**Task**
Below are some records; work out how many of their lines contain "high" and give the number only.

**Provided records**
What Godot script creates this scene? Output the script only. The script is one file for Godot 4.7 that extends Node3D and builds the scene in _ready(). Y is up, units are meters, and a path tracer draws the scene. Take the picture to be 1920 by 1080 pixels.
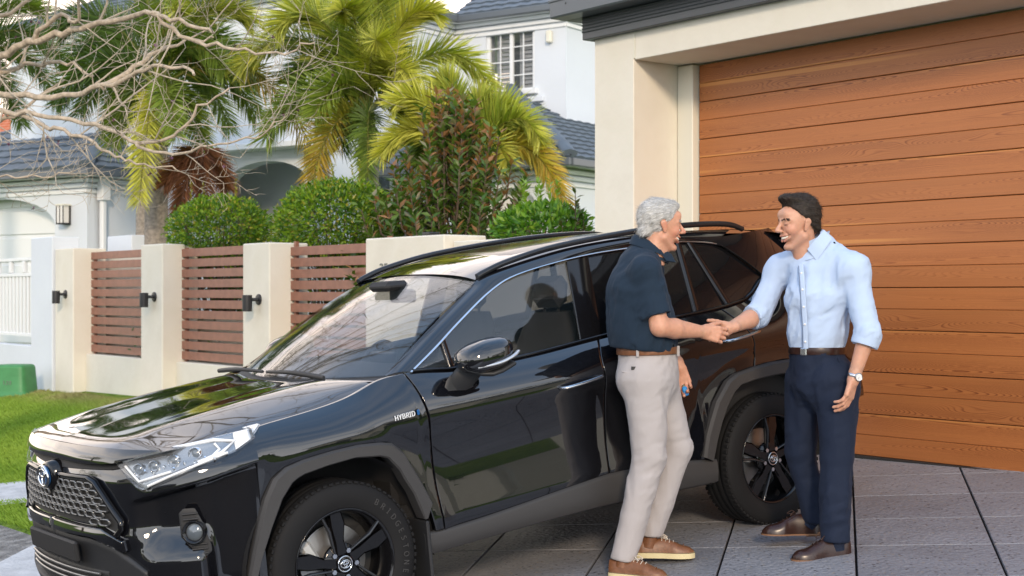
* * *
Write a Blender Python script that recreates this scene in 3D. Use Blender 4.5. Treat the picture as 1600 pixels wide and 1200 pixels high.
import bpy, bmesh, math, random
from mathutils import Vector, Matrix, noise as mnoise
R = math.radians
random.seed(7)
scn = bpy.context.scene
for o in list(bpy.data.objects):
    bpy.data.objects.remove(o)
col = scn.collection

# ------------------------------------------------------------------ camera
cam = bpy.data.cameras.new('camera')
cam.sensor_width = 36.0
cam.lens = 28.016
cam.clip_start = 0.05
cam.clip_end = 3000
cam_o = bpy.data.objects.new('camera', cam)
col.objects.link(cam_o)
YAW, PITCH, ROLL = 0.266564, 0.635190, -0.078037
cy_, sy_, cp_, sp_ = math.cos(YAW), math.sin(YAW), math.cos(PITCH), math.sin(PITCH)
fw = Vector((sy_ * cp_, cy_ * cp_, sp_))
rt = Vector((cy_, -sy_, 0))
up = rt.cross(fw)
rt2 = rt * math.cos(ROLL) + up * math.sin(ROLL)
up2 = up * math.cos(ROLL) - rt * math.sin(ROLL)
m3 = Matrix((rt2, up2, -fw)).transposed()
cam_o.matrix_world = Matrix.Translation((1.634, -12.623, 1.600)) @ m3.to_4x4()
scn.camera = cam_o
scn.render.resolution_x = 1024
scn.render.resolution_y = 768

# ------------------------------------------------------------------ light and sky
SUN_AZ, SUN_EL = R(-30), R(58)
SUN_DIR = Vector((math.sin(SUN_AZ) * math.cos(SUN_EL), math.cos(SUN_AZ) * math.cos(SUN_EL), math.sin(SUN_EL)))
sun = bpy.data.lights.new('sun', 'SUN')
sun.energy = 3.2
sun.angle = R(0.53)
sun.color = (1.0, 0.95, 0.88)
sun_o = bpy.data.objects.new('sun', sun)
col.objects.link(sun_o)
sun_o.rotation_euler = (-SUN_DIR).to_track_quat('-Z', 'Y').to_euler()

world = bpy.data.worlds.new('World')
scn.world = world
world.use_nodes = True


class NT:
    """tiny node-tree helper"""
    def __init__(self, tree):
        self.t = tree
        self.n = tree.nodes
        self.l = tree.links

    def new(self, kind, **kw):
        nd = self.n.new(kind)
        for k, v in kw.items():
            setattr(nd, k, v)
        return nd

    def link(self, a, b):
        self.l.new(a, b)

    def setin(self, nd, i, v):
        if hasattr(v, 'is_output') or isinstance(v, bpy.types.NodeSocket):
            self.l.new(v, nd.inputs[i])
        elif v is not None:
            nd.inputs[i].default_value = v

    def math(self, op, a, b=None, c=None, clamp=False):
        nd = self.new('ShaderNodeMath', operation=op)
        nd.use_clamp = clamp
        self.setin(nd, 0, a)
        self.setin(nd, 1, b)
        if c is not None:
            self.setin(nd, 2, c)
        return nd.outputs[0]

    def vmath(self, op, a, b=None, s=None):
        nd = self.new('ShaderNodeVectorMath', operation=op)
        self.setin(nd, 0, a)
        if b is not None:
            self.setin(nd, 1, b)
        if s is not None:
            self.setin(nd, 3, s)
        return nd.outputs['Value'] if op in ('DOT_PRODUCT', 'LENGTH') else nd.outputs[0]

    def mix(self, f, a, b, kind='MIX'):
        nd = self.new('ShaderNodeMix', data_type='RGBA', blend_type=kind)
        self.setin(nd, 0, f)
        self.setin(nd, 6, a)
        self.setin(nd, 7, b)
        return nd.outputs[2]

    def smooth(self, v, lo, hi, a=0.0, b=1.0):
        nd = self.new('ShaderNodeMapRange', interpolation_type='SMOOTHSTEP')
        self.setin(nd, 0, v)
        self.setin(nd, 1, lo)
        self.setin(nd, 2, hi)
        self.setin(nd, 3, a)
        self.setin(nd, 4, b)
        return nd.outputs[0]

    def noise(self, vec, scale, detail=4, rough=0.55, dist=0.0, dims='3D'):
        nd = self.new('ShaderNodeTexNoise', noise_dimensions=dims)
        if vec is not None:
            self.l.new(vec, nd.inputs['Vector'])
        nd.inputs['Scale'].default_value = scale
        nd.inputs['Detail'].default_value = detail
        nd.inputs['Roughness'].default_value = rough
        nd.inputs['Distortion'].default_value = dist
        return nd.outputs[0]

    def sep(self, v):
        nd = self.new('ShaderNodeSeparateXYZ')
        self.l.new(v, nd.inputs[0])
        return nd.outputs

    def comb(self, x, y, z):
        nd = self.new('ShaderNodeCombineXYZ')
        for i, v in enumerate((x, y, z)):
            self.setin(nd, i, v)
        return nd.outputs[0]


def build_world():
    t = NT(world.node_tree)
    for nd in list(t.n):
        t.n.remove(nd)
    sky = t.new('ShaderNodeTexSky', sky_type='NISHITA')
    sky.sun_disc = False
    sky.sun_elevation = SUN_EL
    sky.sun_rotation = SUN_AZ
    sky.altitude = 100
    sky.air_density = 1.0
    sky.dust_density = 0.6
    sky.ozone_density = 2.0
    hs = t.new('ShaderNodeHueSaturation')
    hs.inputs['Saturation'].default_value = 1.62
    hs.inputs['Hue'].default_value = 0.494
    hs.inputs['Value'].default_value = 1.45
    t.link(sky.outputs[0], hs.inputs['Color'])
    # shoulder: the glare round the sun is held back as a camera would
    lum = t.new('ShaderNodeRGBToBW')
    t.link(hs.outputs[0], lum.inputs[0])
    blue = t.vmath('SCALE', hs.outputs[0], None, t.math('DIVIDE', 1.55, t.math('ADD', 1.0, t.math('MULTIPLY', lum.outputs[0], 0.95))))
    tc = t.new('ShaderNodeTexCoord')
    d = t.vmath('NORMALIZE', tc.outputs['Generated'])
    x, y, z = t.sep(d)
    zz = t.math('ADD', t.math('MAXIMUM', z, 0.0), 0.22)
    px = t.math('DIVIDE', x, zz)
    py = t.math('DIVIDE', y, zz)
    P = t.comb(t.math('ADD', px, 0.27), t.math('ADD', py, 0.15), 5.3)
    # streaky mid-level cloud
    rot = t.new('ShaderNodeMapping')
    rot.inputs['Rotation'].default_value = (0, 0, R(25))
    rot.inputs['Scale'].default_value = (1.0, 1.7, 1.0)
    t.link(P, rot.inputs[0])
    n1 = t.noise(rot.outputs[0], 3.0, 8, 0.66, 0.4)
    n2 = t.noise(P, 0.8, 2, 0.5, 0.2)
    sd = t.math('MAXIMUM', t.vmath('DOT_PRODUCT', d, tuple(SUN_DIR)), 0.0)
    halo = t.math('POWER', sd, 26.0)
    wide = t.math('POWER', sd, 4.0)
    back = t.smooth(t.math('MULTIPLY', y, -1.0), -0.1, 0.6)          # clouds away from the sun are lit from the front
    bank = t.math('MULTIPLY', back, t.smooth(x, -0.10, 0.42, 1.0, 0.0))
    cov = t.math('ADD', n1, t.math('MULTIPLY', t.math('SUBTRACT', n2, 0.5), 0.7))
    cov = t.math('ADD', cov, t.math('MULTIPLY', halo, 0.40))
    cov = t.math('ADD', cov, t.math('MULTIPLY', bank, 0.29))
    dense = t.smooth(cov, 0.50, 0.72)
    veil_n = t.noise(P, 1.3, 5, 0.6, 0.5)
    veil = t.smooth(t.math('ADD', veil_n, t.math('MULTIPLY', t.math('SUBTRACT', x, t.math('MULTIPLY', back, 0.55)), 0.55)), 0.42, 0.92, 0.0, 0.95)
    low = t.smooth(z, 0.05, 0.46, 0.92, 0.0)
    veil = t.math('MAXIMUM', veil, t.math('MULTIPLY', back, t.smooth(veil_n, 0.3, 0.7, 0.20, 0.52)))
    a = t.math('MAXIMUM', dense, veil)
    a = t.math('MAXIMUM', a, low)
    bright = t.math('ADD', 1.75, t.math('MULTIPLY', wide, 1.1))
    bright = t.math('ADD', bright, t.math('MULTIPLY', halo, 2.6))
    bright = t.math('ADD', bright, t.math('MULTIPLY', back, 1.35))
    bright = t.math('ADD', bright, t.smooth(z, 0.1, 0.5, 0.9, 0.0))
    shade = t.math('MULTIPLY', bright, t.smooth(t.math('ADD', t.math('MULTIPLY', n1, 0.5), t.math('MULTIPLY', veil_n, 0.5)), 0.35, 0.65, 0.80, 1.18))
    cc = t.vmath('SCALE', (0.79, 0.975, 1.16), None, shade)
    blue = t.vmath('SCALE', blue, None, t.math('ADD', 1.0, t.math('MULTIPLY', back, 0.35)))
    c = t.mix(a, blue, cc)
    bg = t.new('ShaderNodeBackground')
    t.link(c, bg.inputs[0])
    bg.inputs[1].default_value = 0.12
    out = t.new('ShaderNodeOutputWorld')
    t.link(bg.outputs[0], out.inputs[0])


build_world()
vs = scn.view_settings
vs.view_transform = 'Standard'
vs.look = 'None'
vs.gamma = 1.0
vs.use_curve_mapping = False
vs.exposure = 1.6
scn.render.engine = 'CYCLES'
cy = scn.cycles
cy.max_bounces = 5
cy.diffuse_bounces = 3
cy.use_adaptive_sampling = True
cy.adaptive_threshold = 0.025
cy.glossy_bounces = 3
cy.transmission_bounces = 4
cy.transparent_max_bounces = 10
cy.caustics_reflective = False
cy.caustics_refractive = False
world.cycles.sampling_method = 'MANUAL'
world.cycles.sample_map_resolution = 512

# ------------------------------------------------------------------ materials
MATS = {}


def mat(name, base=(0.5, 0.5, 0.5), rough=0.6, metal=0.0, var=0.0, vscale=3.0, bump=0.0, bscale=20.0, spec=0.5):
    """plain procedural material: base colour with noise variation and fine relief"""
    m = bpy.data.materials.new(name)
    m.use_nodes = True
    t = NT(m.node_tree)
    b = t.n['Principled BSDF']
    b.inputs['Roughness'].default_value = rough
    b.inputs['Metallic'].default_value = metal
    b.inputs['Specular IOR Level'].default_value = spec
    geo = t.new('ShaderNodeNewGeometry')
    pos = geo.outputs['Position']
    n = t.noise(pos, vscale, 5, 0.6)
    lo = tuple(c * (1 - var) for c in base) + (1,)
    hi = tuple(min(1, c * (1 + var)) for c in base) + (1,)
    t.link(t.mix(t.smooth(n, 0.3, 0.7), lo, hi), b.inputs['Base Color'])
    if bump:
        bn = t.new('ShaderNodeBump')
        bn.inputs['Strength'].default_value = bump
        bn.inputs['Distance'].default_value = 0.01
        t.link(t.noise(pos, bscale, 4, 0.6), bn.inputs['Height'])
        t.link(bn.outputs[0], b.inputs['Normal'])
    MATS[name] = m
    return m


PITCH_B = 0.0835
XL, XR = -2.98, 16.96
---
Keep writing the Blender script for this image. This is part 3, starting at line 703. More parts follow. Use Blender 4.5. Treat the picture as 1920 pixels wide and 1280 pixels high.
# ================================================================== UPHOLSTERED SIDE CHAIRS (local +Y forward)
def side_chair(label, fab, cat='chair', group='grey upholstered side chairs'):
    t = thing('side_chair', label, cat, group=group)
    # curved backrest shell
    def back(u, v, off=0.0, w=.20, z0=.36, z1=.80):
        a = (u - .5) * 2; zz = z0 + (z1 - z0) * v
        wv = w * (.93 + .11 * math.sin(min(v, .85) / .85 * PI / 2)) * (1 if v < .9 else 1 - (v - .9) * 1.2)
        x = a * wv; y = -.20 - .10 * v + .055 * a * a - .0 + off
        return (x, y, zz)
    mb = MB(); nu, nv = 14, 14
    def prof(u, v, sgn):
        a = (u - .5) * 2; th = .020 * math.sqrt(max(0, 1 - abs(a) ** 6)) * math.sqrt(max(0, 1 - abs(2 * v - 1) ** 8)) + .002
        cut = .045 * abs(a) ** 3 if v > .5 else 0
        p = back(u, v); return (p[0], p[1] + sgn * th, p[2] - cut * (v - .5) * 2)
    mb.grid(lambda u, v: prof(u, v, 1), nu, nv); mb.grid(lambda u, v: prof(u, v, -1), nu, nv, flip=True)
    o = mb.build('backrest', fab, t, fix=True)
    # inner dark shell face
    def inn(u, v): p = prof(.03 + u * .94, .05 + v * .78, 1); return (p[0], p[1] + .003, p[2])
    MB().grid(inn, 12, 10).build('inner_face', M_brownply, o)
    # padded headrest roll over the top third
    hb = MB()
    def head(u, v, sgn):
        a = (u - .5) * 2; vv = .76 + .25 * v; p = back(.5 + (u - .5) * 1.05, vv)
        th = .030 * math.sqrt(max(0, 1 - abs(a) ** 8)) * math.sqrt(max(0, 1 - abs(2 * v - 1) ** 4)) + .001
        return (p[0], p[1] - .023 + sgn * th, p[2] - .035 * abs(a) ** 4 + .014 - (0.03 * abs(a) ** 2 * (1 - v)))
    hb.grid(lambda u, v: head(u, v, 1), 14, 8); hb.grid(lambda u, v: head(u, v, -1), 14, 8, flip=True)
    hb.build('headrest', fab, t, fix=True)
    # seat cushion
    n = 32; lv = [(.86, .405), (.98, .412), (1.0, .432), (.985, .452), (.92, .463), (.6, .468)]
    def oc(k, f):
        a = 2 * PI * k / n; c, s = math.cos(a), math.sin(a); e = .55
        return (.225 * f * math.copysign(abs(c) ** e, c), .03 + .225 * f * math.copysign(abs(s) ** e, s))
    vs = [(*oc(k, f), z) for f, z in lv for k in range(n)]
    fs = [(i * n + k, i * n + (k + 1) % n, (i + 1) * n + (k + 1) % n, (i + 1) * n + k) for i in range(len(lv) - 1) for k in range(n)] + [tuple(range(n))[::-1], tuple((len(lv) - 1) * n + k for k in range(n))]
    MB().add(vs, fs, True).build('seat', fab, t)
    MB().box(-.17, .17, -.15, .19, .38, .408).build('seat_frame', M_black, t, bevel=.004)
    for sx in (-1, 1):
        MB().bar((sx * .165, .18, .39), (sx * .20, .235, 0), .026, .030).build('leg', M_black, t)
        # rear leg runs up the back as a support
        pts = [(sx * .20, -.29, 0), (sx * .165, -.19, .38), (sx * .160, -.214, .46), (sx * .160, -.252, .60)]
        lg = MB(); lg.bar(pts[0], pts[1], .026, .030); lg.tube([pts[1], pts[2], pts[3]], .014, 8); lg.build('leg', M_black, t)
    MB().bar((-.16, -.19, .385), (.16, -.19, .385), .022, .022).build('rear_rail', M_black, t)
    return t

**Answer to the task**
2